JINQS

JINQS (pronounced “JINX”) is a Java library for building simulation models of multi-class queueing networks.  It has three distinguishing features:

  1. It is very simple and easy to use
  2. It is extensible, so if you need to model something that isn’t already provided you just extend something that is
  3. There is no graphical user interface(!)

JINQS is structured into two packages:

  1. tools, which provides a set of low-level tools for managing and analysing discrete-event simulations
  2. network, built on top of tools, that provides classes for building multiclass queueing networks

To build a queueing network you simply define a set of nodes, link them together and  then call simulate().

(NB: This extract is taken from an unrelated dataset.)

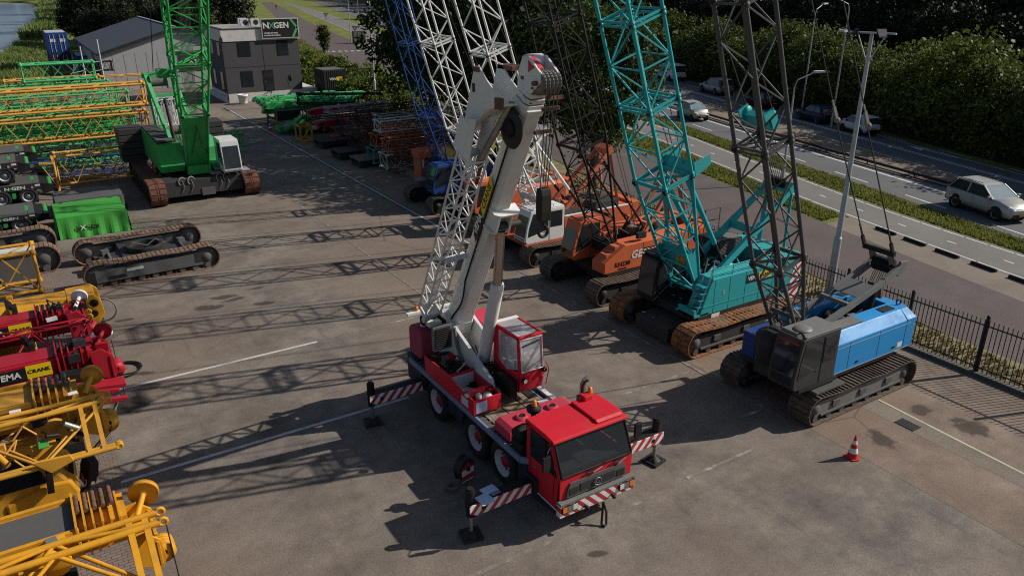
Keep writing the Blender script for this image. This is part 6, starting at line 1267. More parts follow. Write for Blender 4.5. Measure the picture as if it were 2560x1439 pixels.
# folded green boom parts
T = thing('folded_crane_boom', 'bright green folded crane boom pieces lying side by side before the small black container', 'crane boom', (18.0, 69.0, 0))
for k, (y, z, x1, h) in enumerate(((0, 1.5, 8.2, .42), (.8, 1.62, 9.2, .38), (1.6, 1.7, 9.8, .4), (2.4, 1.78, 10.3, .35), (.3, 1.05, 6.8, .4), (3.1, 1.7, 9.0, .35))):
    mb = MB(['green', 'greenlight'][k % 2]); mb.prism([(0, z), (.5, z-.1), (x1, z), (x1+.2, z+.1), (x1, z+h*.6), (1.2, z+h), (.2, z+h)], 'y', y, y+.55)
    for i in range(5): mb.obox((.4+i*x1/6+rp.random()*.5, y+.28, z+h), (.5, .4, .16), (0, 0, rp.uniform(-.3, .3)))
    mb.use('midgrey'); mb.cyl((.35, y-.05, z+h*.5), (.35, y+.6, z+h*.5), .12, n=10); mb.build('boom_piece', T, .02)
clutter(T, 'brackets', .0, 2.2, 0, 3.0, 1.9, 2.2, 22, ['green', 'greenlight', 'green', 'dullrust'], 91); mb = MB('white'); mb.obox((3.0, -.01, 1.7), (.7, .01, .16), (0, 0, 0)); mb.build('lettering_patch', T)
T = thing('green_carrier', 'green machine chassis with black tyres and a striped plate under the folded green boom', 'machine', (18.9, 64.0, 0))
mb = MB('green'); mb.box(0, 5, -.6, 1.6, .5, .95); mb.prism([(0, .95), (1.3, .95), (1.9, 1.5), (.8, 1.55)], 'y', -.5, .2); mb.bar((-.8, -.4, .5), (1.6, -.4, 1.4), .18, .2); mb.box(-.9, .6, .6, 1.6, .2, .6); mb.use('steel'); mb.cyl((.5, .9, .9), (1.6, .9, 1.0), .28, n=14); mb.cyl((-.6, .3, .6), (.3, .5, .7), .2, n=12); mb.build('chassis', T, .02)
for x in (.6, 2.4):
    for y in (-.7, 1.6): wheel(T, (x, y, .48), .48, .4, 1 if y > 0 else -1, 'midgrey', 'green')
mb = MB('rw'); mb.obox((1.6, -.62, 1.15), (.35, .02, .5), (0, .3, 0)); mb.build('warning_plate', T); mb = MB('black'); mb.box(-.6, 1.4, 1.8, 2.8, .9, 1.7); mb.build('power_pack', T, .03)
mb = MB('charcoal'); mb.prism([(-.3, 0), (.3, 0), (.15, .9), (-.15, .9)], 'x', -.05, .05); mb.bar((0, 0, .8), (.9, .2, .3), .1, .1); tag(mb.build('steel_stand', loc=(18.5, 69.6, 0)), 'small dark steel stand on the yard before the folded green boom', 'stand')
# red and orange frames
T = thing('lifting_stand', 'small orange yellow steel frame standing on the yard edge near the small cone', 'frame', (18.5, 60.6, 0))
mb = MB('amber')
for x, y in ((0, 0), (.9, 0), (0, 1.2), (.9, 1.2)): mb.bar((x, y, 0), (x, y, 1.25), .12, .12, (1, 0, 0))
for z in (.1, 1.2): mb.bar((0, 0, z), (.9, 0, z), .1, .12); mb.bar((0, 1.2, z), (.9, 1.2, z), .1, .12); mb.bar((0, 0, z), (0, 1.2, z), .1, .12); mb.bar((.9, 0, z), (.9, 1.2, z), .1, .12)
mb.bar((0, 0, .1), (1.6, -.6, .15), .12, .18); mb.tube([(0, 0, .1), (.9, 0, 1.2)], .05); mb.build('steel_frame', T); mb = MB('whitegrey'); mb.sphere((1.4, .6, .9), .25, 10, 6, (1.4, 1, .8)); mb.build('drum', T)
for k, (x, y, z, lab) in enumerate(((19.6, 58.3, .1, 'dark red steel beam lying lowest beside the orange yellow frame'), (19.6, 59.6, 1.15, 'dark red steel beam in the middle of the beams under the black fly jib'), (19.4, 61.0, 1.9, 'dark red steel beam lying topmost under the black fly jib'))):
    mb = MB('darkred'); mb.prism([(0, .1), (.7, 0), (4.4, 0), (4.6, .35), (3.8, .55), (.8, .5), (0, .4)], 'y', 0, .7); mb.bar((.6, .1, 0), (.4, -.2, -.3 if k else 0), .1, .2); mb.use('charcoal'); mb.cyl((.35, -.06, .25), (.35, .76, .25), .14, n=10); mb.box(1.5, 1.8, -.03, .73, -.02, .57)
    ob = mb.build('steel_beam', loc=(x, y, z), bevel=.02); tag(ob, lab, 'steel beam', 'dark red steel beams')
for k, (x, y, lab) in enumerate(((18.9, 57.0, 'low dark ballast frame nearest the small cone at the yard edge'), (18.7, 52.6, 'low dark ballast frame at the yard edge beside the pile of lattice sections'), (19.0, 49.6, 'low dark ballast frame with pale top nearest the long timber beam'))):
    mb = MB('charcoal'); mb.box(0, 2.6, 0, .35, .25, .5); mb.box(0, 2.6, 1.5, 1.85, .25, .5); mb.box(.1, .5, .0, 1.85, .0, .25); mb.box(2.1, 2.5, 0, 1.85, 0, .25)
    for i in range(5): mb.box(.2+i*.5, .28+i*.5, -.02, 1.87, .27, .48)
    mb.use('dullrust' if k == 2 else 'charcoal'); mb.box(-.05, 2.65, -.05, 1.9, .5, .58); ob = mb.build('ballast_frame', loc=(x, y, 0), bevel=.015); tag(ob, lab, 'ballast frame')
mb = MB('wood'); mb.box(-.2, .2, -5.5, 5.5, 0, .38); mb.use('dullrust')
for i in range(6): mb.box(-.21, .21, -5.2+i*2.0, -5.05+i*2.0, 0, .39)
ob = mb.build('timber_beam', loc=(21.0, 46.4, 0), bevel=.02); ob.rotation_euler = (0, 0, R(4)); tag(ob, 'long grey timber beam lying on the bay beside the pile of lattice sections', 'beam')
T = thing('orange_portal', 'dark orange steel portal stand with white lettering patch beside the blue crane', 'stand', (20.6, 43.9, 0))
mb = MB('rustorange'); mb.box(0, .3, -.5, .5, 0, 1.9); mb.box(1.3, 1.6, -.5, .5, 0, 1.9); mb.box(-.1, 3.4, -.55, .55, 1.7, 2.15); mb.bar((0, 0, .2), (1.5, 0, 1.7), .1, .1); mb.use('white'); mb.box(.1, .2, -.56, -.555, 1.1, 1.6); mb.build('portal_frame', T, .02); clutter(T, 'scrap', .2, 1.5, -.8, .3, .1, .7, 16, ['dullrust', 'amber', 'charcoal', 'wood'], 14)
mb = MB('midgrey'); mb.lathe([(0, 0), (.42, 0), (.42, .25), (.44, .28), (.42, .32), (.42, .6), (.44, .63), (.42, .67), (.42, .92), (0, .92)], (0, 0, 0), Z, 18); mb.use('grey'); mb.lathe([(.46, .9), (.46, .96), (0, .97)], (0, 0, 0), Z, 18); tag(mb.build('oil_drum', loc=(19.7, 41.4, 0)), 'blue grey lidded drum standing in front of the blue crane', 'drum')
T = thing('yellow_machine', 'yellow and white machine half hidden behind the blue crane boom', 'machine', (21.4, 42.0, 0))
mb = MB('yellow'); mb.prism([(0, .9), (2.6, .9), (2.6, 2.3), (.6, 2.4), (0, 1.9)], 'y', -.8, .9); mb.use('black'); mb.box(.2, .9, -.82, -.8, 1.5, 2.1); mb.box(-.1, 2.7, -1.0, 1.1, .0, .8); mb.use('whitegrey'); mb.box(-.6, 1.6, -1.5, -.85, 1.95, 2.1); mb.build('body', T, .04)
mb = MB('blue'); mb.bar((.5, -1.0, 1.8), (1.8, -.6, 3.6), .3, .2); mb.bar((.9, .6, 1.8), (2.2, .5, 3.4), .3, .2); mb.build('support_arm', T)
# traffic cones
def cone(label, loc):
    t = thing('traffic_cone', label, 'traffic cone', loc, R(25), 'traffic cones on the yard')
    mb = MB('redcone'); mb.prism([(.19*math.cos(i*PI/4+PI/8)*1.08, .19*math.sin(i*PI/4+PI/8)*1.08) for i in range(8)], 'z', 0, .035)
    mb.lathe([(.15, .035), (.142, .06), (.125, .19)], (0, 0, 0), Z, 20); mb.lathe([(.092, .33), (.07, .45)], (0, 0, 0), Z, 20); mb.lathe([(.048, .56), (.02, .71), (.0, .715)], (0, 0, 0), Z, 20); b_ = mb.build('cone_body', t)
    mb = MB('conewhite'); mb.lathe([(.1255, .19), (.0925, .33)], (0, 0, 0), Z, 20); mb.lathe([(.0705, .45), (.0485, .56)], (0, 0, 0), Z, 20); mb.build('white_band', t); return t
M['redcone'] = paint('cone_red', (.52, .035, .02), .5, .3); M['conewhite'] = paint('cone_white', (.72, .72, .74), .5, .15)
g = U(2130, 1143); cone('red and white traffic cone standing alone on the open yard at the lower right', (g.x, g.y, 0)); g = U(676, 326); cone('small far traffic cone at the edge line near the folded green boom', (g.x, g.y, 0))

# ================================================================ FENCE, LAMPS
def fence(label, x, y0, y1):
    t = thing('steel_fence', label, 'fence', (x, y0, 0)); L_ = y1-y0; mb = MB('black')
    for z in (.28, 1.75): mb.box(-.02, .02, 0, L_, z-.02, z+.02)
    n = int(L_/.145)
    for i in range(n): mb.box(-.011, .011, i*.145, i*.145+.022, .12, 1.95)
    mb.build('bar_panel', t)
    for i in range(int(L_/2.57)+1): mb = MB('black'); mb.box(-.045, .045, i*2.57-.045, i*2.57+.045, 0, 2.05); mb.lathe([(.07, 2.05), (.05, 2.1), (0, 2.12)], (0, i*2.57, 0), Z, 8); mb.build('post', t)
    return t
fence('black steel bar fence along the right side of the yard, in front of the street', 25.18, -12, 63)
def lamp(label, loc, h, style, rz=0, group=None, mat='galv'):
    t = thing('street_lamp', label, 'street lamp', loc, rz, group); mb = MB(mat)
    if style == 'flood':
        mb.cyl((0, 0, 0), (0, 0, 2.4), .16, .155, n=14); mb.cyl((0, 0, 2.4), (0, 0, h), .115, .07, n=14); mb.lathe([(.155, 2.4), (.115, 2.48)], (0, 0, 0), Z, 14); mb.build('pole', t)
        mb = MB(mat); mb.bar((0, -.85, h), (0, .85, h), .12, .06); mb.tube([(0, 0, h-1.1), (0, .12, h-.85), (0, .5, h-.05)], .022); mb.tube([(0, 0, h-1.1), (0, -.12, h-.85), (0, -.5, h-.05)], .022); mb.build('crossarm', t)
        for y, a in ((-.42, .9), (.55, -.9)):
            mb = MB('black'); mb.obox((-.2, y, h+.02), (.3, .36, .07), (0, -.9, a)); f = mb.build('floodlight', t); mb = MB('lamp'); mb.obox((-.2-.04*math.cos(a)*.8, y-.04*math.sin(a), h-.02), (.24, .3, .02), (0, -.9, a)); mb.build('lens', f)
        mb = MB(mat); mb.box(-.15, .15, .95, 1.2, h-.02, h+.06); mb.build('camera_box', t)
    else:
        mb.cyl((0, 0, 0), (0, 0, 1.2), .11, .1, n=10); mb.cyl((0, 0, 1.2), (0, 0, h), .075, .05, n=10); mb.build('pole', t); mb = MB(mat)
        mb.tube([(0, 0, h), (.15, 0, h+.4), (1.2, 0, h+.8)] if style == 'arm' else [(0, 0, h), (.1, 0, h+.1), (.5, 0, h+.12)], .035, 8); e = (1.2, h+.8) if style == 'arm' else (.5, h+.12); mb.use('whitegrey'); mb.prism([(e[0]-.1, e[1]-.03), (e[0]+.7, e[1]+.0), (e[0]+.65, e[1]+.1), (e[0], e[1]+.1)], 'y', -.14, .14); mb.build('lamp_head', t)
    return t
lamp('tall grey lamp post with two black floodlights behind the blue crane', (27.1, 18.25, 0), 10.3, 'flood', R(15)); g = U(939, 262); lamp('tall grey lamp post standing by the bushes near the small black container', (g.x, g.y, 0), 10.0, 'flood')
for (x, y, h, st, rz, lab) in ((40.0, 31.5, 6.0, 'arm', R(-20), 'lamp post with curved arm on the grass beside the cycle path'), (61.8, 47.5, 9.0, 'arm', R(10), 'lamp post with its arm reaching over the far lane, by the navy car'), (59.5, 42.5, 9.6, 'arm', R(170), 'tall lamp post at the wood edge behind the white hatchback'),
                              (82, 190, 8, 'arm', 0, 'distant lamp post beside the cycle path near the junction'), (57.5, 150, 8.5, 'arm', 0, 'far lamp post by the ivy covered shrub near the junction'), (88.5, 205, 8, 'arm', R(180), 'distant dark lamp post on the verge of the main road'), (101, 255, 8, 'arm', R(180), 'most distant lamp post by the main road')):
    lamp(lab, (x, y, 0), h, st, rz, 'lamp posts along the road', 'galv' if 'dark' not in lab else 'charcoal')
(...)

JINQS V1.0 is free software that can be downloaded and modified at will, although I accept no responsibility for any problems that may arise from its use.

Downloads

Why is it called “JINQS”?

Because it contains a ‘J’ for Java and a ‘QN’ for Queueing Network – well, sort of!  The best I can come up with is “Java Implementation of a Network-of-Queues Simulation”.  “JINQS” sounds much better!  However, beware:

jinx:  noun, “a person, thing, or influence supposed to bring bad luck” — dictionary.com.
However, the origin of the word jinx is most likely from the Latin name for the Wryneck, which is a bird “used in divination and magic“, so there you go!